Abstract

This paper studies notions of locality that are inherent to the specification of a distributed task and independent of the computing environment, in a shared memory wait-free system. A locality property called projection-closed is identified, that completely characterizes tasks that are wait-free checkable. A task T = (I,O,Δ) is checkable if there exists a wait-free distributed algorithm that, given s ∈ I and t ∈ O, determines whether t ∈ Δ(s), i.e., if t is a valid output for s according to the specification of T. Moreover, determining whether a projection-closed task is wait-free solvable remains undecidable, and hence this is a rich class of tasks. A stronger notion of locality considers tasks where the outputs look identically to the inputs at every vertex (input value of a process).
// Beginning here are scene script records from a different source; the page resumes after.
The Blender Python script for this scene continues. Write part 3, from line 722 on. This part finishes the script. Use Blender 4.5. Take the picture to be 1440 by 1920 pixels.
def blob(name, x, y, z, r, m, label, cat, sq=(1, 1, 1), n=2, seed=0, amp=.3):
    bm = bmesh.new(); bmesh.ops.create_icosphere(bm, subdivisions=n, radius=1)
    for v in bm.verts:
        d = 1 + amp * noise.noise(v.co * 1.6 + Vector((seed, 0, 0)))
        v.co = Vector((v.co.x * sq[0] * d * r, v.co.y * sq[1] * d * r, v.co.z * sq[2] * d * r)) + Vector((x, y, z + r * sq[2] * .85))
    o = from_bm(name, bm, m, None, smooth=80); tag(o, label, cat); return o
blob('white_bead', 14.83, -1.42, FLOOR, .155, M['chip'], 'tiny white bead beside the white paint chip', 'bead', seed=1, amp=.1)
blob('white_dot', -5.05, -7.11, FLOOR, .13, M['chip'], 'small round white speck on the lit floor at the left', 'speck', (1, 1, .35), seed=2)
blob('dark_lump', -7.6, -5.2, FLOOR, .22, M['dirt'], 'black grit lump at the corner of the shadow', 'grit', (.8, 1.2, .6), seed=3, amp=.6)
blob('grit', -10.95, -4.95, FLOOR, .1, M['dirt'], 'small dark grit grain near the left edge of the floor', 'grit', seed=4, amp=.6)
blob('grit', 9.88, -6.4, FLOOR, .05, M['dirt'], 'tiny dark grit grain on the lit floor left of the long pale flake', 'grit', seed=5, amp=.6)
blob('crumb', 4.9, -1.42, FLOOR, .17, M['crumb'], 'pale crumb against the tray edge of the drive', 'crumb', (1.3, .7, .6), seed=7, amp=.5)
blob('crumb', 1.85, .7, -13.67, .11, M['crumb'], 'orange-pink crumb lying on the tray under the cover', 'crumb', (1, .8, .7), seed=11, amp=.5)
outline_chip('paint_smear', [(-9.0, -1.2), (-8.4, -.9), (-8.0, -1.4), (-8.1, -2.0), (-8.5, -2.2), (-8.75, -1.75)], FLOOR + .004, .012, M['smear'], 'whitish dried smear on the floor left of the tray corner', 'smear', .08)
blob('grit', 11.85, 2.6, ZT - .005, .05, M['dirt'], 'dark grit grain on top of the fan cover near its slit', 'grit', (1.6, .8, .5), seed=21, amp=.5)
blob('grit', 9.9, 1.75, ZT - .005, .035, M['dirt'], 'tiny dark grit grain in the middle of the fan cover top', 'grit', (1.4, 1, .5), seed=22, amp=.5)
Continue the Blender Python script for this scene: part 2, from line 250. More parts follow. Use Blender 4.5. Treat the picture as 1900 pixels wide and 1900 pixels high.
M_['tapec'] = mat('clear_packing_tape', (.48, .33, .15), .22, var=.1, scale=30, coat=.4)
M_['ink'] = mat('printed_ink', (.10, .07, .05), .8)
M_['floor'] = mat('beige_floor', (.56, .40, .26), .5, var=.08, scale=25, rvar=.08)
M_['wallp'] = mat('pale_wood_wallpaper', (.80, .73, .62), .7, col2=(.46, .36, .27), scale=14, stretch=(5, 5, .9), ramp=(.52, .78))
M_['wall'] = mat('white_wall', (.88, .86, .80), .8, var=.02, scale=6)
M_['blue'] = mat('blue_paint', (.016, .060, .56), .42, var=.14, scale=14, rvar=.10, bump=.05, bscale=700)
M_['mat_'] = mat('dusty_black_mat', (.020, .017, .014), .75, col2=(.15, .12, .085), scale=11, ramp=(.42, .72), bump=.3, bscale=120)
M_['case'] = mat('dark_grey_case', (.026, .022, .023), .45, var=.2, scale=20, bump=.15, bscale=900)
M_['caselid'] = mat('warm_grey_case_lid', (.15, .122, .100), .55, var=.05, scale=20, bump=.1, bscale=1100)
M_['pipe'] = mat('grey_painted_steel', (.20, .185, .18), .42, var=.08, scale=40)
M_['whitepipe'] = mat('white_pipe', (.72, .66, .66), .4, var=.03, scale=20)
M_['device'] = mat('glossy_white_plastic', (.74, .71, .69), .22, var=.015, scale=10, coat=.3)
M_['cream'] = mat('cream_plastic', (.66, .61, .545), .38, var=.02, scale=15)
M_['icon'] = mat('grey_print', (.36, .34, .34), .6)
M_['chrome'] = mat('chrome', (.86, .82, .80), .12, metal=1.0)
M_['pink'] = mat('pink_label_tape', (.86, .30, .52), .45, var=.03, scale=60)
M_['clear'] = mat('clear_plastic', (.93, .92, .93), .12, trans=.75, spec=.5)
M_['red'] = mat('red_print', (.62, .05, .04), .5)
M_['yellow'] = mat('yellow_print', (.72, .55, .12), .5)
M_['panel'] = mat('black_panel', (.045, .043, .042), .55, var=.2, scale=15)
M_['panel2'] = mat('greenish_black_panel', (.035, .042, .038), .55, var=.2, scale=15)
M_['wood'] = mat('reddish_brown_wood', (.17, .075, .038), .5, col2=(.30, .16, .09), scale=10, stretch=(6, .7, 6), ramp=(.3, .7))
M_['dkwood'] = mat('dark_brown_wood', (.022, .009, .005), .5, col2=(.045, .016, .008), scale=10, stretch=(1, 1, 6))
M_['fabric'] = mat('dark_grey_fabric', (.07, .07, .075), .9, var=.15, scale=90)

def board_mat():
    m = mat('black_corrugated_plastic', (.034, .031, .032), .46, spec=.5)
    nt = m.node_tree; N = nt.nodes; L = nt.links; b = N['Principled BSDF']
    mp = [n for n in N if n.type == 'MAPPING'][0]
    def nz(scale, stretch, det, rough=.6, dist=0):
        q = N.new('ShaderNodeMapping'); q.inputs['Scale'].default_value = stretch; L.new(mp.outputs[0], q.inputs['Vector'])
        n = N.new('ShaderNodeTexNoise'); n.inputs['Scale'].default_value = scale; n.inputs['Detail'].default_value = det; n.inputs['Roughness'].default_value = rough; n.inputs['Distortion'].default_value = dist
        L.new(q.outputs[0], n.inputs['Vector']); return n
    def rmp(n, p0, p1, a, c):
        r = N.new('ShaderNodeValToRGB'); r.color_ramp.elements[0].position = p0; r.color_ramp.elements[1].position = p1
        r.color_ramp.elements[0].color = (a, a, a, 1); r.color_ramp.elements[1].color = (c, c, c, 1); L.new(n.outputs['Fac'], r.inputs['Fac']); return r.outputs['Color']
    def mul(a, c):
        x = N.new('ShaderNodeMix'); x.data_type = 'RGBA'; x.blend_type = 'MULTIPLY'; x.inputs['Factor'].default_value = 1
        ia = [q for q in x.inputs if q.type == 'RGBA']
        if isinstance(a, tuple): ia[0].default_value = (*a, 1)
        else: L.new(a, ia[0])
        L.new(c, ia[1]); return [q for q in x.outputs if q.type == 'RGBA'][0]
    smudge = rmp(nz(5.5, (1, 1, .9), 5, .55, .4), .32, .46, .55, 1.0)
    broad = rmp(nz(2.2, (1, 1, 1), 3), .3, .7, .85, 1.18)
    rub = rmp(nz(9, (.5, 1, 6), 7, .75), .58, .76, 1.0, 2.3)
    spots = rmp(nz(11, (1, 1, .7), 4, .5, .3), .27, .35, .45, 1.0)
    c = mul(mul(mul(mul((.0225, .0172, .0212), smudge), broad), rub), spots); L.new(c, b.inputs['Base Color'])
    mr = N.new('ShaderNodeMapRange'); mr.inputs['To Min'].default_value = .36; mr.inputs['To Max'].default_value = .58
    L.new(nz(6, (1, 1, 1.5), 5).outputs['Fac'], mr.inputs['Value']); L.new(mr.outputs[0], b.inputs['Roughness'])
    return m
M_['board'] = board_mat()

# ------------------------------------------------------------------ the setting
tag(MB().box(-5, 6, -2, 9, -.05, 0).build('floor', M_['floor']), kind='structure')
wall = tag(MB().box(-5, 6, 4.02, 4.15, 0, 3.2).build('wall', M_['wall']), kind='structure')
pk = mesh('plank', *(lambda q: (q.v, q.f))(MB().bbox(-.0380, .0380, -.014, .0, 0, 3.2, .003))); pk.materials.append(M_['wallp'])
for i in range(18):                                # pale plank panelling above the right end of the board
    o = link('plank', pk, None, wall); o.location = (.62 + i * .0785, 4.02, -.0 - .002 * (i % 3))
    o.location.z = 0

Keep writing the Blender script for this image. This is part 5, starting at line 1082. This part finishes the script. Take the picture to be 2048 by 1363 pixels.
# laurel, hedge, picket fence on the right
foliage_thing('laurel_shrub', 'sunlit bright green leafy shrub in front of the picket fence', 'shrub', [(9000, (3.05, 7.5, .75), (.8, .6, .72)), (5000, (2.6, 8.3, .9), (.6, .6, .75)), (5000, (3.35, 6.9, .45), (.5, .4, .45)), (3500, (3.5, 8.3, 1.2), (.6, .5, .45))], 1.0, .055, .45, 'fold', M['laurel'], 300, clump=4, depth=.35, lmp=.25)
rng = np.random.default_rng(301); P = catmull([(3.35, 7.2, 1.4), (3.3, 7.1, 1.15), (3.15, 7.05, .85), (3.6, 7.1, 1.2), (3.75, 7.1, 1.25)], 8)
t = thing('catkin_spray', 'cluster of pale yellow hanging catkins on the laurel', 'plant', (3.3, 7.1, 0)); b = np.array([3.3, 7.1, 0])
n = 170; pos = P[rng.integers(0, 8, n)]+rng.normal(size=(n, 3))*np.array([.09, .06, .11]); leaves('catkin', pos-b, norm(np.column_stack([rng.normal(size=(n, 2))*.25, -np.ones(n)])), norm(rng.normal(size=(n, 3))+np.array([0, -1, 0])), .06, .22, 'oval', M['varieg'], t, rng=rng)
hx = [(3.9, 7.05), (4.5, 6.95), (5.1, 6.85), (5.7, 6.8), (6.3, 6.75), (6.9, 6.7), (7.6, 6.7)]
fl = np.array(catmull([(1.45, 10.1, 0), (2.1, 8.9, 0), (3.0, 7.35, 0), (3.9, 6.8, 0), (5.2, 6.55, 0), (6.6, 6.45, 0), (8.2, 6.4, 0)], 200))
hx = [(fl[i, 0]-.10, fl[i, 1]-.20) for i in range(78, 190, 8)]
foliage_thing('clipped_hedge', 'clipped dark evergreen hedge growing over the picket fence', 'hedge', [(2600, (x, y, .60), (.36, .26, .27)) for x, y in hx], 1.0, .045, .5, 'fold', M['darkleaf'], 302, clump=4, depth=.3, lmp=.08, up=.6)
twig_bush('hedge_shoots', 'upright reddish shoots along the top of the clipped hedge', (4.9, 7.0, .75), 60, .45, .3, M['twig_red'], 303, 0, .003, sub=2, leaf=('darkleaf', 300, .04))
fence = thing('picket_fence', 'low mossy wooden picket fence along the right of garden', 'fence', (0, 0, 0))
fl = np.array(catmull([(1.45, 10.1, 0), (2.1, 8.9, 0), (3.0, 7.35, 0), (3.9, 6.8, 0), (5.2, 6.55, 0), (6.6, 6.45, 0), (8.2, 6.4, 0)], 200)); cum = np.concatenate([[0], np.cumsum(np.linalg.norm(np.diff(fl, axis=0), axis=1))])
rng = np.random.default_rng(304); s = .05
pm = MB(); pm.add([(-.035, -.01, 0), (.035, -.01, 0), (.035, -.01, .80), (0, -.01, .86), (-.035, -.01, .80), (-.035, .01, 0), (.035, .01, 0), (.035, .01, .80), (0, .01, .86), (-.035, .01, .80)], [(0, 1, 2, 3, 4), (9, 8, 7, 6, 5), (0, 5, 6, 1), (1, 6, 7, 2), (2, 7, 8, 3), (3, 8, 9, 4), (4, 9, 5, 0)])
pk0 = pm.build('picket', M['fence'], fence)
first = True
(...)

A task T = (I,O,Δ) is said to be locality-preserving if O is a covering complex of I. This topological property yields obstacles for wait-free solvability different in nature from the classical agreement impossibility results. On the other hand, locality-preserving tasks are projection-closed and therefore always wait-free checkable. A classification of localitypreserving tasks in term of their relative computational power is provided. A correspondence between locality-preserving tasks and subgroups of the edgepath group of an input complex shows the existence of hierarchies of locality-preserving tasks, each one containing at the top the universal task (induced by the universal covering complex), and at the bottom the trivial identity task.